Sebagai promotor Koko menyoroti para musisi Indonesia yang belum memiliki nilai jual dari musisi luar negeri. Dengan kondisi itu, para musisi Indonesia belum ada yang sanggup menyumbang devisa bagi negara.

“Sebesar-besarnya musisi seperti Slank atau Iwan Fals, mereka hanya besar ditonton di sini. Itu namanya kanibal karena perputaran uangnya di sini saja, tidak mendatangkan devisa dari luar. Nilainya juga jauh, tidak ada yang mencapai 100.000 US dolar perkonser.

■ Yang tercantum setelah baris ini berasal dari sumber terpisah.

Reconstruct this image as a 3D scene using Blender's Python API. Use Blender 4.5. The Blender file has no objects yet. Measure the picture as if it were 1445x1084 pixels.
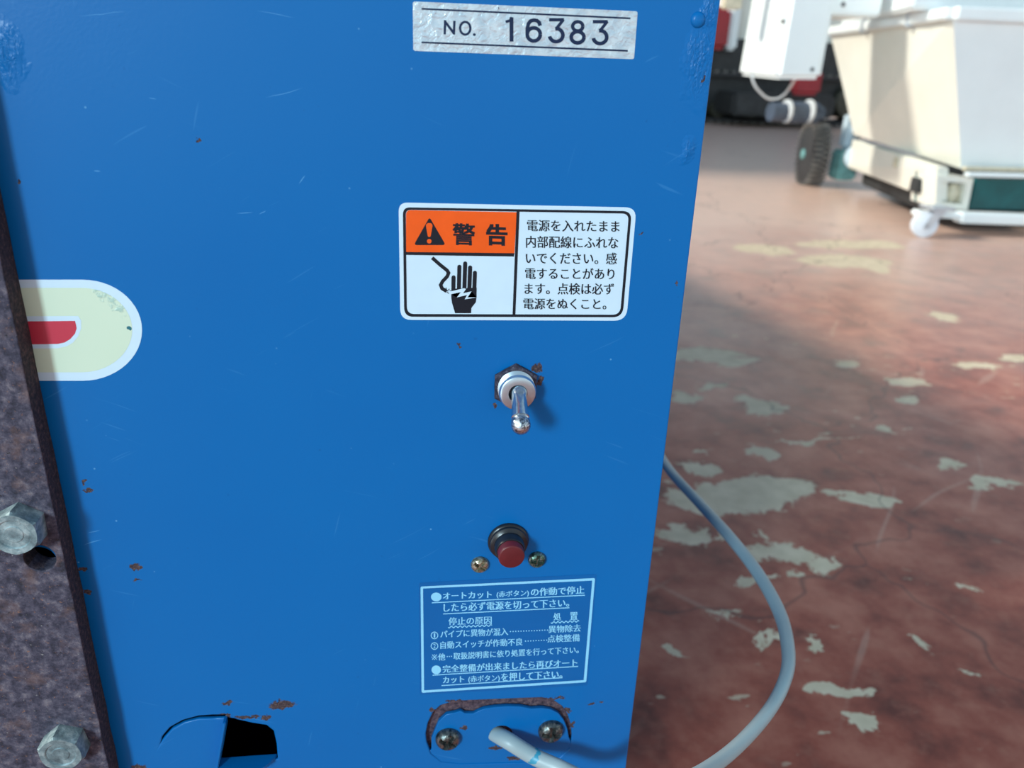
import bpy, bmesh, math, random
from mathutils import Vector, Matrix
random.seed(7)
S = bpy.context.scene
COL = S.collection
# ------------------------------------------------------------------ camera
F = 1110.0; CH = 0.55; CD = 0.238
dn = Vector((-107.5, 2723.0, 1110.0)).normalized()
rt = Vector((8500.0, (107.5*8500-1232100)/2723, 1110.0)).normalized()
nn = rt.cross(dn)
C0 = Vector((0, -CD, CH))
cam_d = bpy.data.cameras.new('camera'); cam = bpy.data.objects.new('camera', cam_d); COL.objects.link(cam)
cam_d.sensor_width = 36; cam_d.lens = 36*F/1445; cam_d.clip_start = 0.01; cam_d.clip_end = 200
M = Matrix(((rt.x, -rt.y, -rt.z, C0.x), (nn.x, -nn.y, -nn.z, C0.y), (-dn.x, dn.y, dn.z, C0.z), (0, 0, 0, 1)))
cam.matrix_world = M
cam_d.dof.use_dof = True; cam_d.dof.focus_distance = 0.262; cam_d.dof.aperture_fstop = 15
S.camera = cam
# ------------------------------------------------------------------ world, sun, lamp, exposure
S.view_settings.view_transform = 'Standard'; S.view_settings.look = 'None'
S.view_settings.exposure = 0.0; S.view_settings.gamma = 1.0; S.view_settings.use_curve_mapping = False
w = bpy.data.worlds.new('sky'); S.world = w; w.use_nodes = True
nt = w.node_tree; nt.nodes.clear()
wo = nt.nodes.new('ShaderNodeOutputWorld'); bg = nt.nodes.new('ShaderNodeBackground')
tc = nt.nodes.new('ShaderNodeTexCoord'); sx = nt.nodes.new('ShaderNodeSeparateXYZ'); cr = nt.nodes.new('ShaderNodeValToRGB')
nt.links.new(tc.outputs['Generated'], sx.inputs[0]); nt.links.new(sx.outputs['Z'], cr.inputs[0])
nt.links.new(cr.outputs[0], bg.inputs[0]); nt.links.new(bg.outputs[0], wo.inputs[0])
e = cr.color_ramp.elements
e[0].position = 0.0; e[0].color = (1.22, 1.34, 1.36, 1)
e[1].position = 0.7; e[1].color = (0.24, 0.36, 0.52, 1)
e2 = cr.color_ramp.elements.new(0.30); e2.color = (0.74, 0.90, 0.98, 1)
bg.inputs[1].default_value = 0.84
sd = bpy.data.lights.new('sun', 'SUN'); so = bpy.data.objects.new('sun', sd); COL.objects.link(so)
sd.energy = 3.9; sd.angle = 0.11; sd.color = (1.0, 0.93, 0.80)
so.location = (-6, 3, 6); so.rotation_euler = Vector((1.5, -0.03, -1.0)).to_track_quat('-Z', 'Y').to_euler()
ad = bpy.data.lights.new('doorway_lamp', 'AREA'); ao = bpy.data.objects.new('doorway_lamp', ad); COL.objects.link(ao)
ad.energy = 520; ad.shape = 'RECTANGLE'; ad.size = 1.1; ad.size_y = 1.5; ad.color = (0.66, 0.90, 1.0)
LD = Vector((0.66, 1.0, -0.37)).normalized()
ao.location = Vector((0, 0, 0.45)) - LD*8.0; ao.rotation_euler = LD.to_track_quat('-Z', 'Y').to_euler()

# ------------------------------------------------------------------ projection of photo pixels onto planes of the place
def ray(px, py):
    a = Vector(((px-722.5)/F, (py-542)/F, 1.0))
    return Vector((a.x*rt.x+a.y*rt.y+a.z*rt.z, a.x*nn.x+a.y*nn.y+a.z*nn.z, -(a.x*dn.x+a.y*dn.y+a.z*dn.z)))
def at(px, py, Y=0.0):
    v = ray(px, py); return C0 + v*((Y-C0.y)/v.y)
def fl(px, py):
    v = ray(px, py); return C0 + v*(-C0.z/v.z)
def zd(px, py, d):
    return C0 + ray(px, py)*d

# ------------------------------------------------------------------ node helpers
class Mat:
    def __init__(s, name, rough=0.5, metal=0.0, color=(0.8, 0.8, 0.8), spec=0.5, coat=0.0):
        s.m = bpy.data.materials.new(name); s.m.use_nodes = True; s.t = s.m.node_tree
        s.b = s.t.nodes['Principled BSDF']
        s.set('Base Color', (*color, 1)); s.set('Roughness', rough); s.set('Metallic', metal); s.set('Specular IOR Level', spec); s.set('Coat Weight', coat)
    def set(s, k, v):
        if isinstance(v, bpy.types.NodeSocket): s.t.links.new(v, s.b.inputs[k])
        else: s.b.inputs[k].default_value = v
    def n(s, typ, **kw):
        x = s.t.nodes.new(typ)
        for k, v in kw.items(): setattr(x, k, v)
        return x
    def put(s, sock, v):
        if isinstance(v, bpy.types.NodeSocket): s.t.links.new(v, sock)
        else: sock.default_value = v
    def co(s): return s.n('ShaderNodeTexCoord').outputs['Object']
    def math(s, op, a, b=0.0, clamp=False):
        x = s.n('ShaderNodeMath', operation=op, use_clamp=clamp); s.put(x.inputs[0], a); s.put(x.inputs[1], b); return x.outputs[0]
    def vm(s, op, a, b=(0, 0, 0)):
        x = s.n('ShaderNodeVectorMath', operation=op); s.put(x.inputs[0], a); s.put(x.inputs[1], b)
        return x.outputs['Value'] if op in ('LENGTH', 'DISTANCE', 'DOT_PRODUCT') else x.outputs['Vector']
    def noise(s, co, scale, detail=3.0, rough=0.55, col=False, dist=0.0):
        x = s.n('ShaderNodeTexNoise'); s.put(x.inputs['Vector'], co); x.inputs['Scale'].default_value = scale
        x.inputs['Detail'].default_value = detail; x.inputs['Roughness'].default_value = rough; x.inputs['Distortion'].default_value = dist
        return x.outputs['Color' if col else 'Fac']
    def ramp(s, v, lo, hi):
        x = s.n('ShaderNodeMapRange', clamp=True); s.put(x.inputs[0], v); x.inputs[1].default_value = lo; x.inputs[2].default_value = hi
        return x.outputs[0]
    def mix(s, f, a, b):
        x = s.n('ShaderNodeMix', data_type='RGBA'); s.put(x.inputs[0], f)
        for k, v in ((6, a), (7, b)):
            s.put(x.inputs[k], v if isinstance(v, bpy.types.NodeSocket) else (*v, 1))
        return x.outputs[2]
    def cramp(s, v, stops):
        x = s.n('ShaderNodeValToRGB'); s.put(x.inputs[0], v); el = x.color_ramp.elements
        el[0].position = stops[0][0]; el[0].color = (*stops[0][1], 1); el[1].position = stops[-1][0]; el[1].color = (*stops[-1][1], 1)
        for p, c in stops[1:-1]: q = el.new(p); q.color = (*c, 1)
        return x.outputs[0]
    def bump(s, h, strength=0.3, dist=0.001):
        x = s.n('ShaderNodeBump'); x.inputs['Strength'].default_value = strength; x.inputs['Distance'].default_value = dist
        s.put(x.inputs['Height'], h); s.set('Normal', x.outputs[0])
    def warp(s, co, scale, amt, detail=3.0):
        c = s.vm('SUBTRACT', s.noise(co, scale, detail, 0.6, True), (0.5, 0.5, 0.5))
        x = s.n('ShaderNodeVectorMath', operation='SCALE'); s.put(x.inputs[0], c); x.inputs['Scale'].default_value = amt
        return s.vm('ADD', co, x.outputs[0])
    def spots(s, co, spots):
        """signed distance (in spot radii) to the nearest of a list of worn spots (centre, half sizes, turn)"""
        cur = None
        for c, hs, ax, ang in spots:
            v = s.vm('SUBTRACT', co, tuple(c))
            if ang:
                x = s.n('ShaderNodeVectorRotate', rotation_type='AXIS_ANGLE'); s.put(x.inputs['Vector'], v)
                x.inputs['Axis'].default_value = ax; x.inputs['Angle'].default_value = ang; v = x.outputs[0]
            v = s.vm('MULTIPLY', v, tuple(1.0/max(h, 1e-6) if h < 50 else 0.0 for h in hs))
            L = s.vm('LENGTH', v)
            cur = L if cur is None else s.math('MINIMUM', cur, L)
        return cur
def simple(name, color, rough=0.5, metal=0.0, var=0.12, scale=60.0, bump=0.0, spec=0.5, coat=0.0):
    m = Mat(name, rough, metal, color, spec, coat); c = m.co()
    nz = m.noise(c, scale, 4)
    dk = tuple(x*(1-var) for x in color); lt = tuple(min(1, x*(1+var)) for x in color)
    m.set('Base Color', m.mix(m.ramp(nz, 0.3, 0.7), dk, lt))
    if bump: m.bump(nz, bump, 0.0006)
    return m.m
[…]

Bandingkan dengan musisi Amerika Serikat, Korea, Inggris yang nilainya bisa di atas 100.000 US dolar, bahkan ada yang mencapai 1 juta US dolar,” Ucap CEO Deteksi Production itu.
Selain itu juga Seno M Hardjo menilai, secara kualitas, musisi Indonesia tidak kalah dengan musisi internasional. Itu terbukti dari beberapa penyanyi dan musisi Indonesia yang kerap berprestasi di ajang musik dunia.
“Ada Harvey Malaiholo yang menang di World Song Pop Festival di Jepang tahun 1986, atau Elfa Singers yang sering menjuarai penghargaan internasional. Saat itu, musik Korea belum ada apa-apanya,” kata Seno.

Untuk memajukan industri musik tanah air , menurut penilaian Koko dan Seno, peran pemerintah dan wartawan dibutuhkan untuk bisa memberikan musik Indonesia lebih di segani oleh manca negara.